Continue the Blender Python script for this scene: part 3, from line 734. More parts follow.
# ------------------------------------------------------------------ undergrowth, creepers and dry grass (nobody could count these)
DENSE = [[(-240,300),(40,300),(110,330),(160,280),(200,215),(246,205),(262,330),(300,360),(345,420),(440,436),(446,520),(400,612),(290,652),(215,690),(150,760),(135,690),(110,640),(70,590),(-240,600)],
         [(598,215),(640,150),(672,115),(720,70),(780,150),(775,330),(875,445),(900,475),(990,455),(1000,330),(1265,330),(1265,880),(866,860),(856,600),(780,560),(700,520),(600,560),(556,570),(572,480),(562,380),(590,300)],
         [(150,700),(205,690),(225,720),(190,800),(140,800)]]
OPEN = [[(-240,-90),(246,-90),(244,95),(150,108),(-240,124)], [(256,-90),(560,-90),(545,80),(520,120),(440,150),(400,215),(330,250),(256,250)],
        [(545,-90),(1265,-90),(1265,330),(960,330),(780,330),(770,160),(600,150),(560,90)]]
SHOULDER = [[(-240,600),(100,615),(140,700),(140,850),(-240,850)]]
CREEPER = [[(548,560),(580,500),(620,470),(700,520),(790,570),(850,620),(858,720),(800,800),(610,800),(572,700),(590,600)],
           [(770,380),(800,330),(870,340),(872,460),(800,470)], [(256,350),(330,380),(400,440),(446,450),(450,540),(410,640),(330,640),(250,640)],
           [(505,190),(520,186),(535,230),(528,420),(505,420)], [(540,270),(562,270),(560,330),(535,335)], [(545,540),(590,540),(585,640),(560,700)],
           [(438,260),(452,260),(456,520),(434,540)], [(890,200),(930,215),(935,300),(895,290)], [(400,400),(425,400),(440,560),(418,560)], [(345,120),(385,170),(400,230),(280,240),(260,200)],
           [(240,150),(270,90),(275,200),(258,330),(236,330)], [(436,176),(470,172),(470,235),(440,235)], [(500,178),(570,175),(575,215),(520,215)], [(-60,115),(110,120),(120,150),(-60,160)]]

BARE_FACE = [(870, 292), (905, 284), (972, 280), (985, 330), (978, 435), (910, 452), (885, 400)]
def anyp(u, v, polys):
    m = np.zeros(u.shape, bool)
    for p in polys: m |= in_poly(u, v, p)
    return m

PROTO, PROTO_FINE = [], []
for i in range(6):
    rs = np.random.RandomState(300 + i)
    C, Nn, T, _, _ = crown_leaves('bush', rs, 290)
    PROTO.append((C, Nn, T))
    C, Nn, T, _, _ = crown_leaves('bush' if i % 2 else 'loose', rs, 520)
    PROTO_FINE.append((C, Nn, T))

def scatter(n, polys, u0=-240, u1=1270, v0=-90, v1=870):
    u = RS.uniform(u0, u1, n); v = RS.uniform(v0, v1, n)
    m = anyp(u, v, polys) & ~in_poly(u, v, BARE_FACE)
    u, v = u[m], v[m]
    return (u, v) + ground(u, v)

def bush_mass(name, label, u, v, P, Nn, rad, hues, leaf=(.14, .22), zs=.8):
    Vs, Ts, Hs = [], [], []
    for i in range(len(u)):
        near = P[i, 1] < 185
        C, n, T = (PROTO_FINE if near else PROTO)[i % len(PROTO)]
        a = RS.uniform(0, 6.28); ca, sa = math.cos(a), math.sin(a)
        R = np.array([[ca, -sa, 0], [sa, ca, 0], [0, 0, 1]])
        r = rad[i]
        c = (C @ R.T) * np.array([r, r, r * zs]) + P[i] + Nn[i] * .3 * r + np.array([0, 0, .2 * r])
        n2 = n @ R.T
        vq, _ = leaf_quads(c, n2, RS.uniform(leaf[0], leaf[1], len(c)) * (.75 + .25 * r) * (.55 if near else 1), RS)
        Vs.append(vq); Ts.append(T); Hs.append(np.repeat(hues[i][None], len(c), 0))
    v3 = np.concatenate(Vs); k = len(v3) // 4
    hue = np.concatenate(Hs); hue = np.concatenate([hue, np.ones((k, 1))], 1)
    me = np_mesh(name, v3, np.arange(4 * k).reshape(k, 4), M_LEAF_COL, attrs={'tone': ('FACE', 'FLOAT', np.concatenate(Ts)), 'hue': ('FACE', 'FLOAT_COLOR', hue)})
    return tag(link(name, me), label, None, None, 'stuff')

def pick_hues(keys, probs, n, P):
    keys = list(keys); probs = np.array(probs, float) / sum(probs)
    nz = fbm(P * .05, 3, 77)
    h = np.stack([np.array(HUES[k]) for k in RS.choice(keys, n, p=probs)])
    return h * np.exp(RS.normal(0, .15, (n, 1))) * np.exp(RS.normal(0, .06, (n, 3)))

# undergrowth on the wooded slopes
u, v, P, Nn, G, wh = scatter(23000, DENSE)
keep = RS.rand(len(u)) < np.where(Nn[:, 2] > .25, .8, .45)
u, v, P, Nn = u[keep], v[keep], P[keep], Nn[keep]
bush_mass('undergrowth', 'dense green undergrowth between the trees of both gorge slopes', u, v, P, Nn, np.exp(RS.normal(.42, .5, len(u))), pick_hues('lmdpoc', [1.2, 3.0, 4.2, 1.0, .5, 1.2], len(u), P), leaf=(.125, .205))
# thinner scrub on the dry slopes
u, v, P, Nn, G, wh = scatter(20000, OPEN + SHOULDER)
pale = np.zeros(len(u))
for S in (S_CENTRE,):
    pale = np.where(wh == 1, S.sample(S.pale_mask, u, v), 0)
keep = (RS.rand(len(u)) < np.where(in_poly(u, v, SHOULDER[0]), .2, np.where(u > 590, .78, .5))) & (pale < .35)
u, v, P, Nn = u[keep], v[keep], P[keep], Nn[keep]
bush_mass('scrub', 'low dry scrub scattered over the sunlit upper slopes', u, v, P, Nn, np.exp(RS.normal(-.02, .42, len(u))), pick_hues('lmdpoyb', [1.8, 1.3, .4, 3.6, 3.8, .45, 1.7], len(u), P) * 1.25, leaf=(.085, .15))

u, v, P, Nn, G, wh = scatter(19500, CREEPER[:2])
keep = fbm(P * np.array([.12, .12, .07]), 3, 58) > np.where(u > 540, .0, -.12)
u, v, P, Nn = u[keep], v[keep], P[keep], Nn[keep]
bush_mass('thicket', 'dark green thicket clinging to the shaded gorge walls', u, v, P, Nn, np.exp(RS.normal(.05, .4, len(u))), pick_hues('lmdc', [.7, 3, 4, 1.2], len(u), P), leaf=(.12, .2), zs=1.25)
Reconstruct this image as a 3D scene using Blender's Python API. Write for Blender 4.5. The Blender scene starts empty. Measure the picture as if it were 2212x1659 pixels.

* **AIM**: Using the records above, find and show each line with the string "Blender".

* **OUTPUT OF THE TASK**:
Continue the Blender Python script for this scene: part 3, from line 734. More parts follow.
Reconstruct this image as a 3D scene using Blender's Python API. Write for Blender 4.5. The Blender scene starts empty. Measure the picture as if it were 2212x1659 pixels.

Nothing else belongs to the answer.